An innovative Hungarian energy storage solution offers to cut energy use drastically in data centers and elsewhere.

Thermal energy systems all over the world are far from maximum efficiency. In Europe alone, it is estimated some EUR 20 billion or 250 million metric tons of CO2 equivalent greenhouse gases could be saved by optimizing energy storages, according to reports by the International Energy Agency and KPMG.  

A large chunk of that is wasted in data centers, where permanent cooling is of critical importance. A Hungarian invention, HeatTANK by Heat Ventors promises a solution that could dramatically cut energy bills at telco sites.

“Traditionally, heat is stored by changing the temperature of the water.

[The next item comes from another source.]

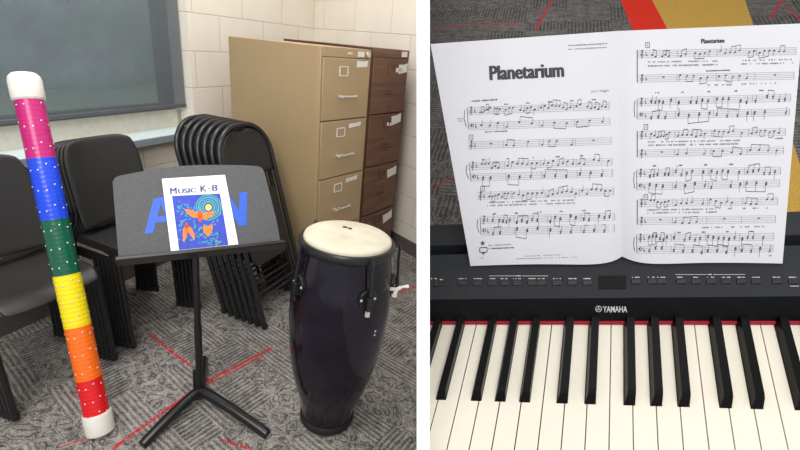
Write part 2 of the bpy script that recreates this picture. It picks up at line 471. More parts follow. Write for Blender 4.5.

Instead of water we use special biomaterials, called phase change materials,” explains Zoltán Andrássy, who co-founded the company together with his partner, Rita Farkas. “By melting and solidification, storage size can be reduced by almost 90% and save 20-40% energy, with a 1.5-3 years return-on-investment.” HeatTANK also allows better use of changing air temperature as well by producing and storing energy during the night so that it can be used for cooling during the day.

Choosing the Right Material

“We started research at university, while we also studied how other companies on the market operate and detected their errors meticulously,” Andrássy tells the Budapest Business Journal. “We figured it all comes down to choosing the right material to work with, as this is how you can keep costs down and serve price-sensitive customers best.”

The market looks huge: in Hungary only there are more than 15,000 telco sites where the technology could be utilized, whereas more than a million such facilities exist all over Europe. Another target group is bitcoin miners, for whom it is also crucial to keep energy bills down in their vast server farms.

The next step is to get the first pilot projects running using existing prototypes. Heat Ventors is negotiating with several local telcos and players in the energy industry. Andrássy says lucrative contracts are in sight not only in Hungary, but also from neighboring countries, the US and China. “Depending on the technology our potential customers use, energy savings may reach up to 70%,” the co-founder CEO says.

An alternative smaller scale go-to-market route could be developing products for household applications. This would pave the way to selling licenses and blueprints of the technology to manufacturers with access to consumer markets. Negotiations with Hajdú, a Hungarian water heat storage manufacturer, point in that direction. It sells more than 300,000 storage units per year and projects demand for up to 30,000 HeatTANK units.

The founders are trained engineers, but decided to master business skills in a series of incubation and accelerator programs to scale up their venture. Their determination has been rewarded with six startup competition awards, among them the first prize from EIT InnoEnergy PowerUP! contest. In fact, the latter organization has recently committed itself to fund the project with EUR 150,000. That and an additional EUR 100,000 funding from two Finnish angel investors in the pipeline should put Heat Ventors on the right track to gain market traction and live up it its potential.